Once you've got your goal, and you've made it realistic and achievable (remember the SMART principle), you'll need a simple plan and a way of testing your change over the period of the plan. Simply repeating whatever you did to measure your starting point is the obvious way to do that. Thirdly, to get an improvement you will need to make a change to some aspect of what you are doing. The training principle is called progressive overload. In training terms you do this through changing one or more of the FITT principles. These stand for:


  • Frequency
  • Intensity
  • Type
  • Time

To get an improvement you need to vary one or more of these aspects of your routine. If you only ever do the same thing over and over again, you won't get any training benefit. You won't get fitter or healthier. Some are easier to do that others. If you walk 3 times a week you can increase the frequency by walking 5 times a week. If it's 30 minutes, you can increase the time by making it 40. Intensity goes up by walking faster or uphill, and changing type might mean running rather than walking.

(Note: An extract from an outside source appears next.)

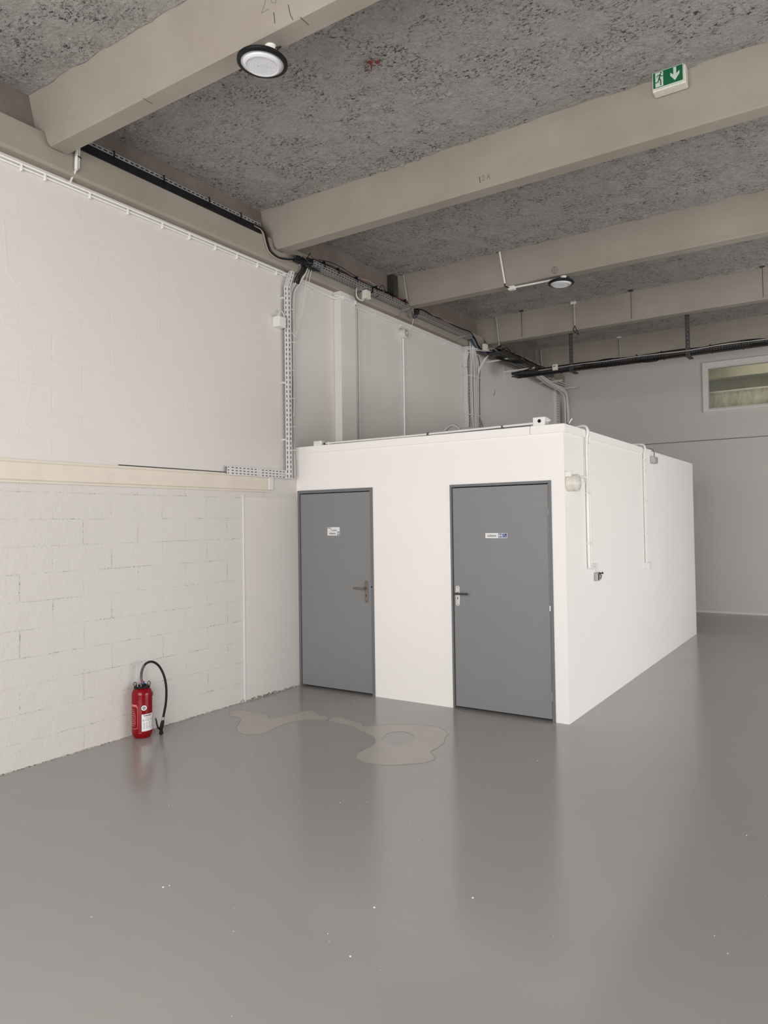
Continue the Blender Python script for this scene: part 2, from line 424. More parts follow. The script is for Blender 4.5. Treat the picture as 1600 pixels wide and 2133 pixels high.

My favourite approach is to use intervals. Intervals are simply alternating periods of high and low intensity activity. These can be evenly spaced, 2 minutes fast walking, 1 minute slower walking, or randomly spaced, 5-3-4-2-6-1. Each of the FITT principles are covered doing this type of training.

With the New Year fast approaching, don't just make some bland resolution to get a bit fitter or become a bit healthier, make a definite plan. You could even start right now and beat the New Year rush. Be the person who goes out on New Year's day for your mooring walk with a smug look on your face as you pass all the folk who've just started out!

You could even put in a request for an activity monitor for Christmas as I have done! That way you'l be able to track your activity everyday!!